** DATA ENTRIES **
-- Begin --

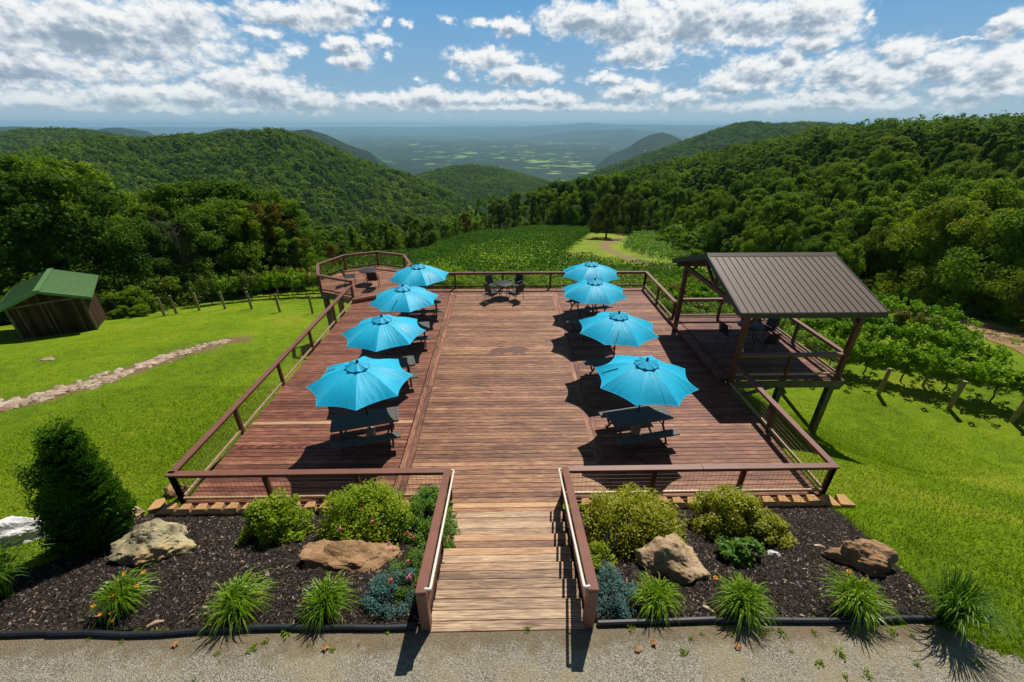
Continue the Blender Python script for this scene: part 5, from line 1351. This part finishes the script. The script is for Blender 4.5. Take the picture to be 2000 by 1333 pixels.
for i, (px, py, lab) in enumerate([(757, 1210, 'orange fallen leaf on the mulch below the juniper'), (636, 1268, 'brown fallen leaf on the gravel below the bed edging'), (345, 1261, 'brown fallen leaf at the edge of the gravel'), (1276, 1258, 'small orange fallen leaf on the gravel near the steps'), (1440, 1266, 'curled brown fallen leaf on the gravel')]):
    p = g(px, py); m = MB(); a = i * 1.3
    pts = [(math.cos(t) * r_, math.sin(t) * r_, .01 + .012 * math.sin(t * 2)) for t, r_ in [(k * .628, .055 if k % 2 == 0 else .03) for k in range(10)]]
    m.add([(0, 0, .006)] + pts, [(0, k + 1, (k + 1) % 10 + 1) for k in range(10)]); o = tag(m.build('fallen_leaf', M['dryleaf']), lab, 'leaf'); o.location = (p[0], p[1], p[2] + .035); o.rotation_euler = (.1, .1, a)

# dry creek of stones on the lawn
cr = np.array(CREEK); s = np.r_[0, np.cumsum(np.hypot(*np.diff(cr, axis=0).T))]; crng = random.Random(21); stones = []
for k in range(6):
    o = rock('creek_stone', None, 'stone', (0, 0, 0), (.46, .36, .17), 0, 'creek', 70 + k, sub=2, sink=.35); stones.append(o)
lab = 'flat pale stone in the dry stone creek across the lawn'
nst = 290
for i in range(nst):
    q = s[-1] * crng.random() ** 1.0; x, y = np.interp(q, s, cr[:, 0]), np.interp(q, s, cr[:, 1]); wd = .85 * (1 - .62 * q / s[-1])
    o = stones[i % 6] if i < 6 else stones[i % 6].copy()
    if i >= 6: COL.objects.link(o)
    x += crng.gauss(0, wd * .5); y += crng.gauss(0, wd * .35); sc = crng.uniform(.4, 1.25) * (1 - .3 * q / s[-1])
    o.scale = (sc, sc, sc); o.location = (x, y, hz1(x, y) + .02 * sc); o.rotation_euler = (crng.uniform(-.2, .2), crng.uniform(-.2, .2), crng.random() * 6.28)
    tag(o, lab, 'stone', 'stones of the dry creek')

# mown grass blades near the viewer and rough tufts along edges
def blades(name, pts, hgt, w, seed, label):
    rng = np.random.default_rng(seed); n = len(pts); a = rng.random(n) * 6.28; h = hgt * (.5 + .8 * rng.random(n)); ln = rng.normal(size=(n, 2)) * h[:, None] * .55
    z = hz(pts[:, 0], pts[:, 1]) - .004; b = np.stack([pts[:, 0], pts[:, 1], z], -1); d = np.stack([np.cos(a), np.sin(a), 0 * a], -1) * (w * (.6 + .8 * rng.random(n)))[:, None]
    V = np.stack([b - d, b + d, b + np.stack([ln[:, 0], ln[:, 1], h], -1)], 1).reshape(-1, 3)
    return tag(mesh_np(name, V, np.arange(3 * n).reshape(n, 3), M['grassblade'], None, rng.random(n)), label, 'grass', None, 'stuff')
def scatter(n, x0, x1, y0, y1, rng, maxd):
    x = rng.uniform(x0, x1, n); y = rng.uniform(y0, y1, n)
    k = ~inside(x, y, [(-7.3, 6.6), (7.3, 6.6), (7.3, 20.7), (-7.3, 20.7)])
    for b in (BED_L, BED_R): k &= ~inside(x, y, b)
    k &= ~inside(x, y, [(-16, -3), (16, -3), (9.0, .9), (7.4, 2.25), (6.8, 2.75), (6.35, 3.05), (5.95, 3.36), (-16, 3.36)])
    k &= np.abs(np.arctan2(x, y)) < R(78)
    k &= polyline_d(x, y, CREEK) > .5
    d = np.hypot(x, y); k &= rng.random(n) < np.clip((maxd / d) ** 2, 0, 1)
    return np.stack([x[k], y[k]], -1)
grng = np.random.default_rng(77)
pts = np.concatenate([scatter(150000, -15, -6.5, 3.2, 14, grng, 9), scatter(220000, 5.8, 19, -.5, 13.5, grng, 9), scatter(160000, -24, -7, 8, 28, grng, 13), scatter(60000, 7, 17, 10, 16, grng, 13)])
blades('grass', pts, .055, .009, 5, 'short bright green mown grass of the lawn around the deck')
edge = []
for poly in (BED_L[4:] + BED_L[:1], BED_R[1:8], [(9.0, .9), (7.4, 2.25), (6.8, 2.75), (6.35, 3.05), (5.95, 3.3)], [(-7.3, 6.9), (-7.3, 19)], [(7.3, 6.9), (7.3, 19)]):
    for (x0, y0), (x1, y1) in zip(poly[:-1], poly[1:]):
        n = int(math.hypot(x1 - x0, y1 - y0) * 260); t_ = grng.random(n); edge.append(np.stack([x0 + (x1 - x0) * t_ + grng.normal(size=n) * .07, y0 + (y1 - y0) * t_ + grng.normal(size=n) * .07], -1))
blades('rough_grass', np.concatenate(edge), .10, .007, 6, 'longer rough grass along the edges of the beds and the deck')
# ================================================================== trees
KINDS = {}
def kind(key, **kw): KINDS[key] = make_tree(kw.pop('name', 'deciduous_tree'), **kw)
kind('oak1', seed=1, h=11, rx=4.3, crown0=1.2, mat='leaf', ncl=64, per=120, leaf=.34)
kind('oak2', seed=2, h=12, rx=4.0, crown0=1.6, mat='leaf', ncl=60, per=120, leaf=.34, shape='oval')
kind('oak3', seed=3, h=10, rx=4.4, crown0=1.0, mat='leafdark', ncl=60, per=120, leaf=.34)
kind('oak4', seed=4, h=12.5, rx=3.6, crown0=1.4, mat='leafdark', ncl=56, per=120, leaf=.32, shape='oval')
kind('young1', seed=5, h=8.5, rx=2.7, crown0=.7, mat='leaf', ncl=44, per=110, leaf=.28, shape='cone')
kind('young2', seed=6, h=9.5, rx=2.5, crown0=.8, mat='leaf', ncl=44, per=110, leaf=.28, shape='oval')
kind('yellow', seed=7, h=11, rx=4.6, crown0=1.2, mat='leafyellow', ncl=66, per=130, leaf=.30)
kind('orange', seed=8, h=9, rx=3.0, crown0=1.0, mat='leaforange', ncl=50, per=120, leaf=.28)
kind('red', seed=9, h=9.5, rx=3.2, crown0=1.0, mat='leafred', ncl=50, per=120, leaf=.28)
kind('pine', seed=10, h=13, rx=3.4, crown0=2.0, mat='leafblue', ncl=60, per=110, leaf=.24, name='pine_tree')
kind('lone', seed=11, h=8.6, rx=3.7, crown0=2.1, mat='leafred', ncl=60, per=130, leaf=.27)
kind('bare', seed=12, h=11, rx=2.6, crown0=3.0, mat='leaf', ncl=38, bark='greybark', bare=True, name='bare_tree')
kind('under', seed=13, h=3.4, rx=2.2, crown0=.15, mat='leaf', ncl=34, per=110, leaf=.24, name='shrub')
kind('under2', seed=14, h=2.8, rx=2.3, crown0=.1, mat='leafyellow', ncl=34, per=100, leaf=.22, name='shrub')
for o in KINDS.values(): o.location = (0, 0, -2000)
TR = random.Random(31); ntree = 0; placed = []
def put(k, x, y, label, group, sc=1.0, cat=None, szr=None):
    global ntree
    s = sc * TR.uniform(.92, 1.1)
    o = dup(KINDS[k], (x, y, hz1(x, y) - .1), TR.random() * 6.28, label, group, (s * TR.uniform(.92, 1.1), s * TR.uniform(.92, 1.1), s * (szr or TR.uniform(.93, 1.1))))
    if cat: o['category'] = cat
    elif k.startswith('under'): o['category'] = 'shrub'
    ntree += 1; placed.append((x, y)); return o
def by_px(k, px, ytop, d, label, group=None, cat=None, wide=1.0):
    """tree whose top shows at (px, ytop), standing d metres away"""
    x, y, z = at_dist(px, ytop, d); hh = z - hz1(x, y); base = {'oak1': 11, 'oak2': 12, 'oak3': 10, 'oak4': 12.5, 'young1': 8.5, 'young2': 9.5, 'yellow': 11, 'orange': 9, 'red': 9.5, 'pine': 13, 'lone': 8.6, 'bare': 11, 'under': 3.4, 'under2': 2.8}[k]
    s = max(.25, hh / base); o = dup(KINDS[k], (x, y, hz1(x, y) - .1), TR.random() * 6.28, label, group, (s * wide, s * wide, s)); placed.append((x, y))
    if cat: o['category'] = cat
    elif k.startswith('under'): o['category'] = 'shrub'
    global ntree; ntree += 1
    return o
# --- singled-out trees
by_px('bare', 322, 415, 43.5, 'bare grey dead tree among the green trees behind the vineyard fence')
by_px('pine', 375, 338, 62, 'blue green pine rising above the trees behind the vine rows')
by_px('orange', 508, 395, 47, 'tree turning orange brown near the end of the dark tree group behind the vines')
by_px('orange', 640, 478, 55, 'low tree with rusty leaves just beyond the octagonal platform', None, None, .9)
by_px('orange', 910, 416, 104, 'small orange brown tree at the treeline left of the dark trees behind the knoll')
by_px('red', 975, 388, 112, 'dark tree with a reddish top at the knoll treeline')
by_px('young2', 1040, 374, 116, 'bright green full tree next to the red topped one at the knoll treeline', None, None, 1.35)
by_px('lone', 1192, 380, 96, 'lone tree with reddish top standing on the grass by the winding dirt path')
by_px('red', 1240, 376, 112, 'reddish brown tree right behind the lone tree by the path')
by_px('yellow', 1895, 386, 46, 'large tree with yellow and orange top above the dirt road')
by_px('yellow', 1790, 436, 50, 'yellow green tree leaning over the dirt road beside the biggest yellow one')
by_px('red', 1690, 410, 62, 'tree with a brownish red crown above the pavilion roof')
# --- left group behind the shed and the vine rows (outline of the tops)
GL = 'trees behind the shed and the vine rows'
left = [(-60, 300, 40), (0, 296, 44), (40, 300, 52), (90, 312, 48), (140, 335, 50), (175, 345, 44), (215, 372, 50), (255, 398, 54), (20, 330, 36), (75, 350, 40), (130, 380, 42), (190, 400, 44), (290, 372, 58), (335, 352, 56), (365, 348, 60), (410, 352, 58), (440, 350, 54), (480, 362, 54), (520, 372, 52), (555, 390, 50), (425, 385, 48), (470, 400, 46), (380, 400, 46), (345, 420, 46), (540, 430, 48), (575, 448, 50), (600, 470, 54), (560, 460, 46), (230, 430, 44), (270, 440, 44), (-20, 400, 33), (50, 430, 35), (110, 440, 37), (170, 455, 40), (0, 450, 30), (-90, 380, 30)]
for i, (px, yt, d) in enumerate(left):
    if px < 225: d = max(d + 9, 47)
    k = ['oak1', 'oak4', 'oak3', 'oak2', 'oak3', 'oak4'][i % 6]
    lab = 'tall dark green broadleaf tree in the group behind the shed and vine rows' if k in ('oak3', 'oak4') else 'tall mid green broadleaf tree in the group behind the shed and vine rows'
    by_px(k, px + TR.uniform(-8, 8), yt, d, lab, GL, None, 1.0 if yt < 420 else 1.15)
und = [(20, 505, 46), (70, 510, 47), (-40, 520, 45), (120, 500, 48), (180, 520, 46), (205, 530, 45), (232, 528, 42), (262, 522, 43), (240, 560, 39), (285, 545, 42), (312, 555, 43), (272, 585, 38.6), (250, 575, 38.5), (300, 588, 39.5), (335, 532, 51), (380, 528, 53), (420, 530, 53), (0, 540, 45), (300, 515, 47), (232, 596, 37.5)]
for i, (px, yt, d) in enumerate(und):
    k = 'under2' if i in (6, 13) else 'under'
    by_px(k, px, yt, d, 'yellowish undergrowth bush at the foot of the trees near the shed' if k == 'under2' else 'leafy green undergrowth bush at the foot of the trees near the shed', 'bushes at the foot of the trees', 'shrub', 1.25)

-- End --
-- Begin --

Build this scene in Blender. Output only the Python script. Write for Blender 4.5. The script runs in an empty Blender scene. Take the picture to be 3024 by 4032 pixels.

-- End --
-- Begin --

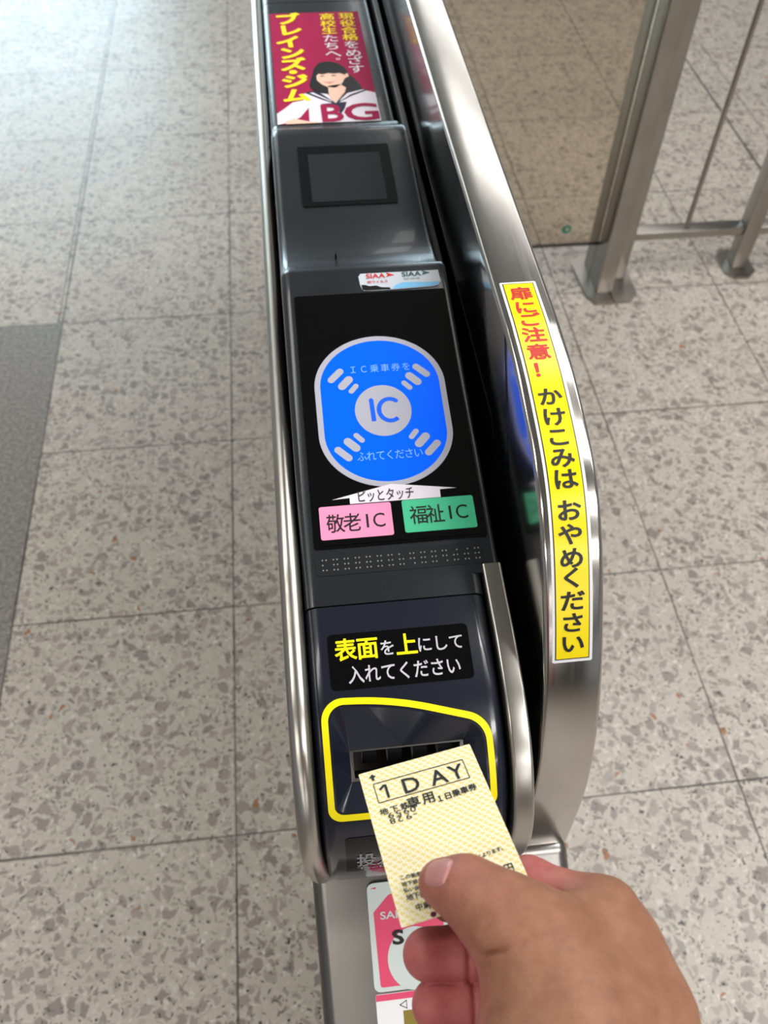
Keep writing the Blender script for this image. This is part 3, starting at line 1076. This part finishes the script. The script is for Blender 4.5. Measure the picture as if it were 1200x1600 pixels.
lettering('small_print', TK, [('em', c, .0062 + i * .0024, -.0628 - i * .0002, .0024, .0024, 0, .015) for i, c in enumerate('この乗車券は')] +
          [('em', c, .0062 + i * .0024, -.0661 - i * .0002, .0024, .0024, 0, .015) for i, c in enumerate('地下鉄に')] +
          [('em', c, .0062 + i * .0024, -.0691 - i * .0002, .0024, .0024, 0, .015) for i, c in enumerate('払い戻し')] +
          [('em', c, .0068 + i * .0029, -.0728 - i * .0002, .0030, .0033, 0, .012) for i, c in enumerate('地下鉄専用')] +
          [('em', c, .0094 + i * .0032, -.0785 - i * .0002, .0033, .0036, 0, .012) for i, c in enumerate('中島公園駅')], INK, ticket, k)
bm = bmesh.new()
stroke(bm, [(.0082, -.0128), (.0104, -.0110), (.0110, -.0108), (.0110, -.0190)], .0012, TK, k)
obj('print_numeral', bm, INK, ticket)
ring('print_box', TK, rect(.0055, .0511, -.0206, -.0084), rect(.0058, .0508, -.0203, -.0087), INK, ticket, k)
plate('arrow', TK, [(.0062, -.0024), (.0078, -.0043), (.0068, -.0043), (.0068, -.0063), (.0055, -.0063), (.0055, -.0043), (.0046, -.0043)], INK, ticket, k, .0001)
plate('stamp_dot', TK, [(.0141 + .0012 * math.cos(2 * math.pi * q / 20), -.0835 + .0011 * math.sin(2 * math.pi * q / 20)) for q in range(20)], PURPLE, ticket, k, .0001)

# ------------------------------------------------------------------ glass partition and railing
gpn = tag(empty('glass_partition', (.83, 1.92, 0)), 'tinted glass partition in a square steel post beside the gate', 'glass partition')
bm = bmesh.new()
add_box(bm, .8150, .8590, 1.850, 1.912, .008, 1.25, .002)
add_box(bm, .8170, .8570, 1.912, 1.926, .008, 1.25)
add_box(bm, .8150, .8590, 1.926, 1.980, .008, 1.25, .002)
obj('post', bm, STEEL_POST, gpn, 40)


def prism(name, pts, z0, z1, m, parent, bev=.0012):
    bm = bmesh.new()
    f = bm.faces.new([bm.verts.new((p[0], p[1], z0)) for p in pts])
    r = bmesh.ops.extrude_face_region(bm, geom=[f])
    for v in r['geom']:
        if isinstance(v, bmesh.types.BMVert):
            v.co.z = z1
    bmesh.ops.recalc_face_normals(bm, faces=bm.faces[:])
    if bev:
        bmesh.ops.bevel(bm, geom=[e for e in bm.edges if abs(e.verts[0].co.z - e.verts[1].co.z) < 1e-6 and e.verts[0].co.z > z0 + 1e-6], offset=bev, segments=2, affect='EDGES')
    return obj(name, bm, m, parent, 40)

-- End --

** REQUIRED WORK **
Nothing but the lines from the one with "Continue the Blender" to the one with "m.add([(0, 0, .006)]" should be echoed, both of them included, exactly as written.

** TASK RESULT **
Continue the Blender Python script for this scene: part 5, from line 1351. This part finishes the script. The script is for Blender 4.5. Take the picture to be 2000 by 1333 pixels.
for i, (px, py, lab) in enumerate([(757, 1210, 'orange fallen leaf on the mulch below the juniper'), (636, 1268, 'brown fallen leaf on the gravel below the bed edging'), (345, 1261, 'brown fallen leaf at the edge of the gravel'), (1276, 1258, 'small orange fallen leaf on the gravel near the steps'), (1440, 1266, 'curled brown fallen leaf on the gravel')]):
    p = g(px, py); m = MB(); a = i * 1.3
    pts = [(math.cos(t) * r_, math.sin(t) * r_, .01 + .012 * math.sin(t * 2)) for t, r_ in [(k * .628, .055 if k % 2 == 0 else .03) for k in range(10)]]
    m.add([(0, 0, .006)] + pts, [(0, k + 1, (k + 1) % 10 + 1) for k in range(10)]); o = tag(m.build('fallen_leaf', M['dryleaf']), lab, 'leaf'); o.location = (p[0], p[1], p[2] + .035); o.rotation_euler = (.1, .1, a)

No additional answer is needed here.